Posted on in Customer Service Tip of the Week Please leave a comment


It’s a “Moment of Truth.” That’s a phrase used in customer service to typically describe when we’re one-on-one with the customer, and how we react or respond or engage the customer in that situation is make or break.

Do we build a relationship through our actions or tear it down? Do we engender loyalty or drive the customer away? Do we create “Raving Fans,” or do we develop detractors?

When we view that “Moment of Truth” phrase in these terms, it can seem ominous. It can create pressure. It can cause us to focus on “not doing something wrong” in that moment, causing you to hold back or do little proactively.

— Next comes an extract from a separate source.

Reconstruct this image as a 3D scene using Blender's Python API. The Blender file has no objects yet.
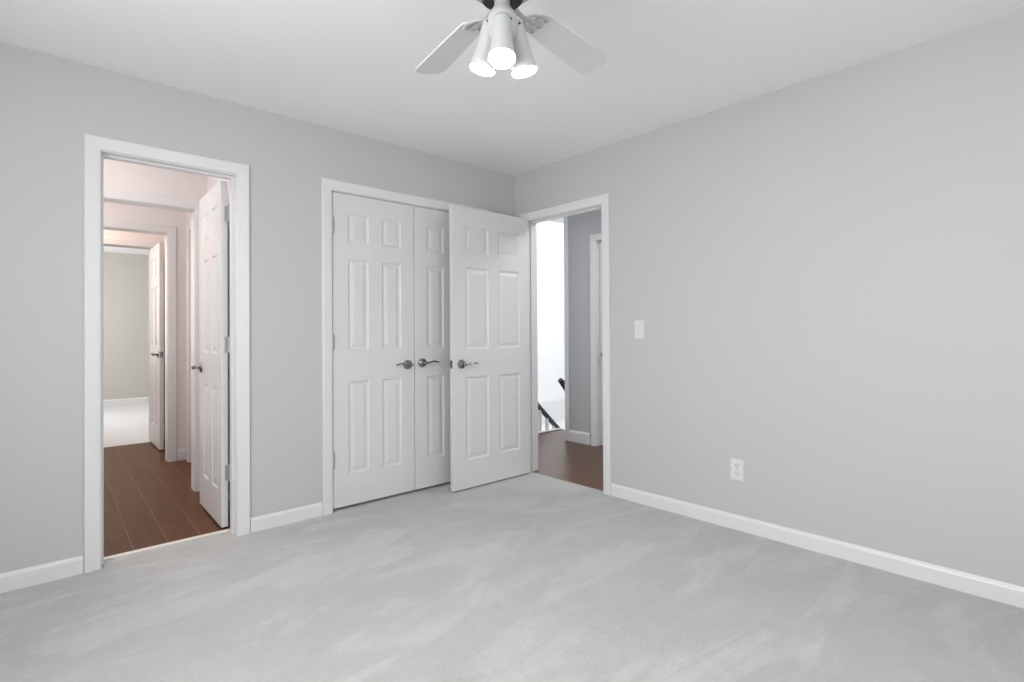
import bpy, bmesh, math, random
from mathutils import Vector, Matrix

S = bpy.context.scene
COL = S.collection
PI = math.pi
H = 2.44                                   # ceiling height

# ------------------------------------------------------------------ camera
cd = bpy.data.cameras.new('camera'); cam = bpy.data.objects.new('camera', cd); COL.objects.link(cam)
F = Vector((0.6728272, 0.73976589, 0.00707103)); R = Vector((0.73979949, -0.67280304, -0.00572506)); U = R.cross(F).normalized()
m = Matrix.Identity(4)
for i in range(3):
    m[i][0] = R[i]; m[i][1] = U[i]; m[i][2] = -F[i]
m.translation = Vector((-3.02251, -3.28018, 1.13695))
cam.matrix_world = m
cd.sensor_width = 36; cd.lens = 536.37 * 36 / 1024; cd.shift_y = -(341 - 328.165) / 1024
cd.shift_x = 0.7 / 1024
cd.clip_start = 0.02; cd.clip_end = 60
S.camera = cam

# ------------------------------------------------------------------ view, world, lights
vs = S.view_settings
vs.view_transform = 'Standard'; vs.look = 'None'; vs.gamma = 1; vs.use_curve_mapping = False
vs.exposure = 0.12
S.cycles.max_bounces = 14; S.cycles.diffuse_bounces = 9; S.cycles.glossy_bounces = 4
S.cycles.use_denoising = True
w = bpy.data.worlds.new('daylight'); S.world = w; w.use_nodes = True
w.node_tree.nodes['Background'].inputs[0].default_value = (0.9, 0.95, 1, 1)
w.node_tree.nodes['Background'].inputs[1].default_value = 0.6

def area(name, loc, direction, sx, sy, power, color):
    d = bpy.data.lights.new(name, 'AREA'); d.shape = 'RECTANGLE'; d.size = sx; d.size_y = sy
    d.energy = power; d.color = color
    o = bpy.data.objects.new(name, d); COL.objects.link(o)
    o.location = loc; o.rotation_euler = Vector(direction).to_track_quat('-Z', 'Y').to_euler()
    return o

# daylight through the bedroom's two windows (the broad one beside the camera, a dimmer one behind it)
area('daylight_side_window', (-4.12, -2.35, 1.45), (1, 0, 0.0), 1.9, 1.35, 78, (1, 1, 1))
area('daylight_rear_window', (-1.75, -4.52, 1.45), (0, 1, -0.6), 1.7, 1.3, 20, (1, 1, 1))
# lights of the passage, far vestibule, far room and stair hall, some added as fill
area('passage_side_fill', (-3.40, 0.62, 1.45), (1, 0.1, 0), 0.7, 1.5, 6, (1, 0.925, 0.905))  # added fill from the hidden side, softens the open door's mouldings; no window there
area('inner_passage_side_fill', (-3.40, 1.78, 1.45), (1, 0.1, 0), 0.7, 1.5, 5.5, (1, 0.91, 0.885))  # same added side fill for the inner passage, no window behind it
area('passage_lamp', (-2.75, 0.5, 2.40), (0.2, 0.2, -1), 0.35, 0.35, 4.3, (1, 0.90, 0.87))
area('inner_passage_lamp', (-2.75, 1.6, 2.40), (0.2, 0.2, -1), 0.3, 0.3, 4.5, (1, 0.89, 0.86))
area('vestibule_lamp', (-2.9, 2.95, 2.38), (0.4, 0, -1), 0.3, 0.3, 12, (1, 0.82, 0.71))
area('hall_fill', (0.62, -1.3, 2.38), (0, 0.3, -1), 0.4, 0.4, 14, (1, 1, 1))  # added overhead fill that brightens the grey hall wall, no fixture
area('lower_stairwell_fill', (2.9, 1.9, -1.9), (0.05, 0.6, 1), 1.6, 0.7, 20, (1, 1, 1))  # added uplight below the landing, whitens the lower stairwell wall
area('far_room_daylight', (-3.3, 5.6, 1.5), (1, 0.1, -0.05), 1.8, 1.5, 48, (1, 0.985, 1))
area('stair_window_light', (2.6, 1.25, 2.9), (0.25, 1, -0.45), 1.8, 1.2, 55, (1, 1, 1))

# ------------------------------------------------------------------ materials
def nt(name):
    mt = bpy.data.materials.new(name); mt.use_nodes = True
    n = mt.node_tree.nodes; l = mt.node_tree.links
    return mt, n, l, n['Principled BSDF']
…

To help us get in a Success Mindset, let’s view every one of these moments as an opportunity:

  • It’s a chance to get customers to love your organization.
  • It’s a situation that could create positive word-of-mouth.
  • It’s a chance for you to convey you care about someone.
  • It’s an opportunity to make someone smile.
  • It’s a moment that will set your business above competitors in the mind of this individual.
  • It’s a chance to help this person to feel valued.
  • It’s one of those moments where we can flip anger to appreciation.
  • Instead of “making a sale,” it’s an opportunity to “make a customer.”

 
Don’t let the importance of the customer service Moments of Truth overwhelm you and cause you to hold back.

View every moment as an opportunity.